Check every line below for the word "script" and show those that hold it.
▼
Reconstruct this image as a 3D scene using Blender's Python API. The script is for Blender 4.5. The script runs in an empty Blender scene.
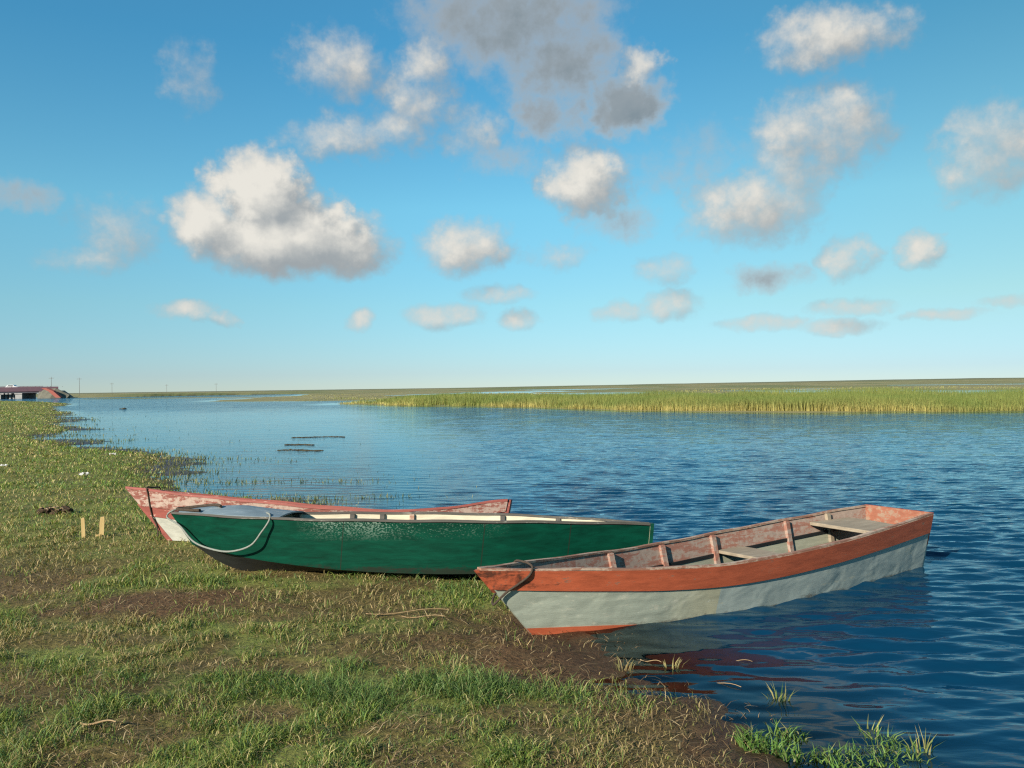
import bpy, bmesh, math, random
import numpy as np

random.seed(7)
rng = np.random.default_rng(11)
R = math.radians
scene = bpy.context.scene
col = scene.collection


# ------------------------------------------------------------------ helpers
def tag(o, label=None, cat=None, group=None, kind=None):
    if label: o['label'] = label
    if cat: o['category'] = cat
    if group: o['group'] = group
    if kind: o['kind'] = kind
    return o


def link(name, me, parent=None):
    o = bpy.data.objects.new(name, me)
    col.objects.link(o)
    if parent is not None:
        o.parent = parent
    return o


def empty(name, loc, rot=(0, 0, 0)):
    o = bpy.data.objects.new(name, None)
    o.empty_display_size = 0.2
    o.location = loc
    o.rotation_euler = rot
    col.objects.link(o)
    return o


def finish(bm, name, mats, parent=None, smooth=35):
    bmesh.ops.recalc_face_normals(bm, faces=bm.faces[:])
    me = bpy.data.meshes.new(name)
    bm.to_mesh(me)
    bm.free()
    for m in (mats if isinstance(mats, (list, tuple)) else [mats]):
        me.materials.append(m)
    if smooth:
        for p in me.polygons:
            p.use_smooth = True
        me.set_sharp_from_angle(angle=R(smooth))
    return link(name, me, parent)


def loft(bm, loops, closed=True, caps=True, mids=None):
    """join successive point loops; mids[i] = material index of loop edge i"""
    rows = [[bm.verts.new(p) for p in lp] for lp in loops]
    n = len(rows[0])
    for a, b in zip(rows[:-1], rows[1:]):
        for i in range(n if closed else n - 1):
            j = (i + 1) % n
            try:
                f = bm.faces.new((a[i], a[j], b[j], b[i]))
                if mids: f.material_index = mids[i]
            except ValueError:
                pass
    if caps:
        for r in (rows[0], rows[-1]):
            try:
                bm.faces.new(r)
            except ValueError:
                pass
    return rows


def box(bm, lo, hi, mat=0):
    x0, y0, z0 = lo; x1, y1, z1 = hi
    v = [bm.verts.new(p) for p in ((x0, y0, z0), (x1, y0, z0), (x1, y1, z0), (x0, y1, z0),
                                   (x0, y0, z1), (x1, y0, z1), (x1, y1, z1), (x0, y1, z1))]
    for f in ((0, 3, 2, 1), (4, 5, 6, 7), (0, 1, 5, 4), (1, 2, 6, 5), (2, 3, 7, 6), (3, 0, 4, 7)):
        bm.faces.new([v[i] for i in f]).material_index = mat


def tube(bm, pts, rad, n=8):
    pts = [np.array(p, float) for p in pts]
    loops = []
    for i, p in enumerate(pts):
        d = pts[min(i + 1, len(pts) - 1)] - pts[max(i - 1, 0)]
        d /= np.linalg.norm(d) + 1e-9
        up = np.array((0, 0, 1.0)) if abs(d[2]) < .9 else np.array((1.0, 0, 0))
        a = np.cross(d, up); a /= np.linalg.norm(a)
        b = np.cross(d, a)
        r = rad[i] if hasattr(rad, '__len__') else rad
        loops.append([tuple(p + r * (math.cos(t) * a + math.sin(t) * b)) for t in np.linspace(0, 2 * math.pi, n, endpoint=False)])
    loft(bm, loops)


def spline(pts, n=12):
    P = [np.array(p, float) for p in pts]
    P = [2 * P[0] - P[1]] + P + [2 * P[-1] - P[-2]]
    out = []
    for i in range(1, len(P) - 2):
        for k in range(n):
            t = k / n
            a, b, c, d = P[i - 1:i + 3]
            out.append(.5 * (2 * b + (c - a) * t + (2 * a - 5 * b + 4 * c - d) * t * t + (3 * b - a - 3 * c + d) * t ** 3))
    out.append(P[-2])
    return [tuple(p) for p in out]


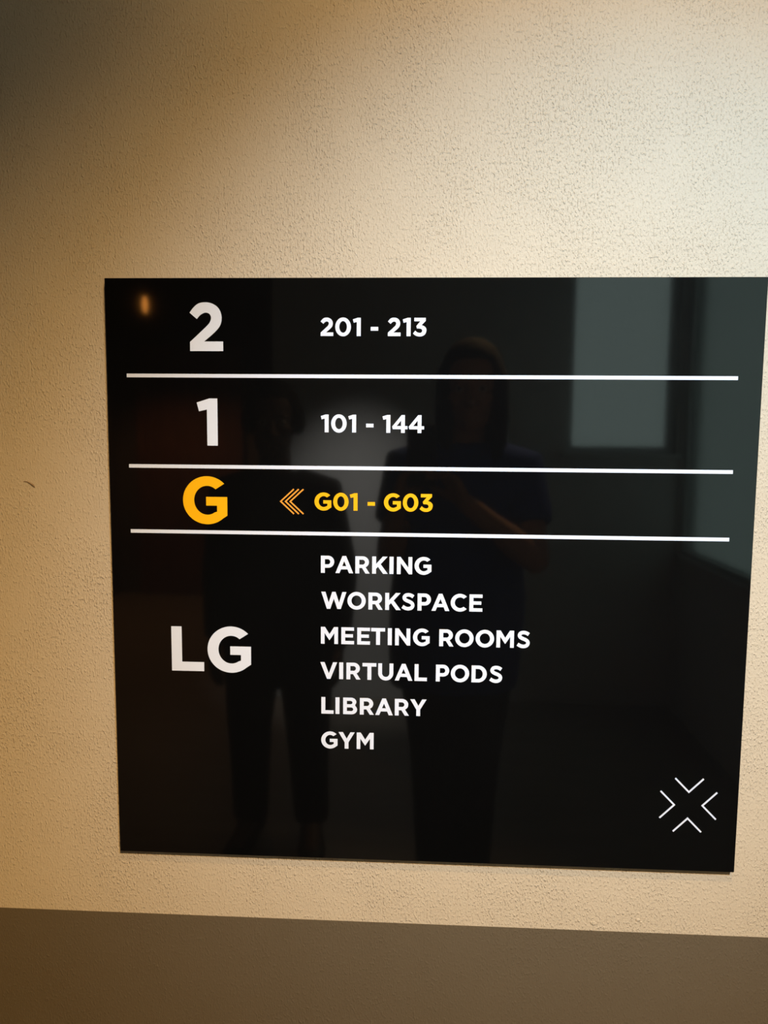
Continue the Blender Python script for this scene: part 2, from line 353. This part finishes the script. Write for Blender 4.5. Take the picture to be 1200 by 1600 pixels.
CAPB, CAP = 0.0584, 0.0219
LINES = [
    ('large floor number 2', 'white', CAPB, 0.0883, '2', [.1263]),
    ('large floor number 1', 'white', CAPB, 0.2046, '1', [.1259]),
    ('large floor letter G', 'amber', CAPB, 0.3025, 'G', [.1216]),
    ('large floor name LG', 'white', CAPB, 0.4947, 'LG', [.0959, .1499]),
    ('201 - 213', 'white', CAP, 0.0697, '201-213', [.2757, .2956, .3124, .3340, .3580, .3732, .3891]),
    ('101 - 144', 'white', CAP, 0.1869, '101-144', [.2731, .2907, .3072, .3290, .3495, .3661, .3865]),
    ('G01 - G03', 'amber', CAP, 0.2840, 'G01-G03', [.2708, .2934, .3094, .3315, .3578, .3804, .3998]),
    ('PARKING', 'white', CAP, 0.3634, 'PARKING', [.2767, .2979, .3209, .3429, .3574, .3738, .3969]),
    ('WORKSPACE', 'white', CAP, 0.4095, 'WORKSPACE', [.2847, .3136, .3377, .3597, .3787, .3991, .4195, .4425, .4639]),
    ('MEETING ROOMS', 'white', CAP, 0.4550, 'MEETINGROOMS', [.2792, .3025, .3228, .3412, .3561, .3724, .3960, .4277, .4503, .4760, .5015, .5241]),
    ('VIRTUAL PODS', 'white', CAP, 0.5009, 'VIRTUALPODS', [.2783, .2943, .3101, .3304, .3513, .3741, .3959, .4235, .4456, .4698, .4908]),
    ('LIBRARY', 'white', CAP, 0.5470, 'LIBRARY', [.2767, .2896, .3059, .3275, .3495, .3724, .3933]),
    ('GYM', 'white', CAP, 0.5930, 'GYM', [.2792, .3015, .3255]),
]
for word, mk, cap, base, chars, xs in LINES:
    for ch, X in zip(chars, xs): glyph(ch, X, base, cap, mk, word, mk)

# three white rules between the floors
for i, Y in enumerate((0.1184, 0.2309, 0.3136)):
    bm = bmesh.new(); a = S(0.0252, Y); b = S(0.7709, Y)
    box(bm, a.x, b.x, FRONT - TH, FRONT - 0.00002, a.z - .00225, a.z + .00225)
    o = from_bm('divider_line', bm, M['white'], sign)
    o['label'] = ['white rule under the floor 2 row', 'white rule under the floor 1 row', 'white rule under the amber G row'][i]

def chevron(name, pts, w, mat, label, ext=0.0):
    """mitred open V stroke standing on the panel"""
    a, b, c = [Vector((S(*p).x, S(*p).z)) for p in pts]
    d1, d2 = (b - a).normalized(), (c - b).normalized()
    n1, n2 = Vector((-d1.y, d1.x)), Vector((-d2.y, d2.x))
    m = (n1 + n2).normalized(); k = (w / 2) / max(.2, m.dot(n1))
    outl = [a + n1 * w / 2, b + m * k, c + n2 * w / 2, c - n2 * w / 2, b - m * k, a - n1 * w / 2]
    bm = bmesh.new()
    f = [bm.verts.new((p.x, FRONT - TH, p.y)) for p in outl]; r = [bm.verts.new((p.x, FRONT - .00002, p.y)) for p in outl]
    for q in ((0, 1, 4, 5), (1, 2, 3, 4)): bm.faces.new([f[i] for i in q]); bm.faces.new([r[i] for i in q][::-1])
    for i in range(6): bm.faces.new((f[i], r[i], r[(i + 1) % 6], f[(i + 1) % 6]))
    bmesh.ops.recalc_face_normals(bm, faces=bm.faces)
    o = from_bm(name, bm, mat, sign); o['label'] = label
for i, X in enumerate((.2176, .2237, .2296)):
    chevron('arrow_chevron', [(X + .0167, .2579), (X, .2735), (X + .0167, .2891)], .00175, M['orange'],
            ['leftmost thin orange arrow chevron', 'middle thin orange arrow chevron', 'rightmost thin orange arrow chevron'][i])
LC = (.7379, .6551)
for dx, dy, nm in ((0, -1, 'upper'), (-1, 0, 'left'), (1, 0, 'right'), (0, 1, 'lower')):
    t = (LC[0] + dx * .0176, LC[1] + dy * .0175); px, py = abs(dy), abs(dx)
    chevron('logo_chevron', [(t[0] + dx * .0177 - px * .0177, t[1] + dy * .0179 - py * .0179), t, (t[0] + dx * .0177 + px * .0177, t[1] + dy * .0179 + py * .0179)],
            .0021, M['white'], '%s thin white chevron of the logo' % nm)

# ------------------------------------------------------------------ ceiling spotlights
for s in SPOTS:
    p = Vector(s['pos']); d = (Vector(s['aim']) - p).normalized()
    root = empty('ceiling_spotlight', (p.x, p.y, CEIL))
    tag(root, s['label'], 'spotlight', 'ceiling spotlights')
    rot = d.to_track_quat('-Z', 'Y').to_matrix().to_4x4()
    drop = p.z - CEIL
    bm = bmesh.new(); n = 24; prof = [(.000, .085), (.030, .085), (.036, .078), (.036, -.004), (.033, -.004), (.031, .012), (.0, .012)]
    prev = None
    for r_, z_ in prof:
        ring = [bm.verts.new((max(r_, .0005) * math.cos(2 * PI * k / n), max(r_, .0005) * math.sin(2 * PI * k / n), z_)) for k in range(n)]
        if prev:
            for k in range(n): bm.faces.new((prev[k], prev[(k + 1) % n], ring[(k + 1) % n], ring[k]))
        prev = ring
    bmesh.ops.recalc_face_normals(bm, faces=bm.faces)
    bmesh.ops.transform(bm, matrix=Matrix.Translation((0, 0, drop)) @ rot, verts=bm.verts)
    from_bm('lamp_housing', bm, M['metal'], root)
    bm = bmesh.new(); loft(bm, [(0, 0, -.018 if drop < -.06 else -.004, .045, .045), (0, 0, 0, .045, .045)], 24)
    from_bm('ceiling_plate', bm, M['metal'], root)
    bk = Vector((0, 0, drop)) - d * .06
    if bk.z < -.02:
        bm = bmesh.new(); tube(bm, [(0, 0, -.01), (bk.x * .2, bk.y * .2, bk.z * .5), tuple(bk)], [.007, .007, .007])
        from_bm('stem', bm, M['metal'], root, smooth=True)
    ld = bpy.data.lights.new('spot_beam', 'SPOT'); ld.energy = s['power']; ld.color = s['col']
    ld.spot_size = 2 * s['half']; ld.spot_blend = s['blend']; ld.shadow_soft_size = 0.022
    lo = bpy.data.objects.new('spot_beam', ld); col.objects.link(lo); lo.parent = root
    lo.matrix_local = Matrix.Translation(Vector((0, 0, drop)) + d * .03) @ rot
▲
(FULL RESPONSE):
Reconstruct this image as a 3D scene using Blender's Python API. The script is for Blender 4.5. The script runs in an empty Blender scene.
Continue the Blender Python script for this scene: part 2, from line 353. This part finishes the script. Write for Blender 4.5. Take the picture to be 1200 by 1600 pixels.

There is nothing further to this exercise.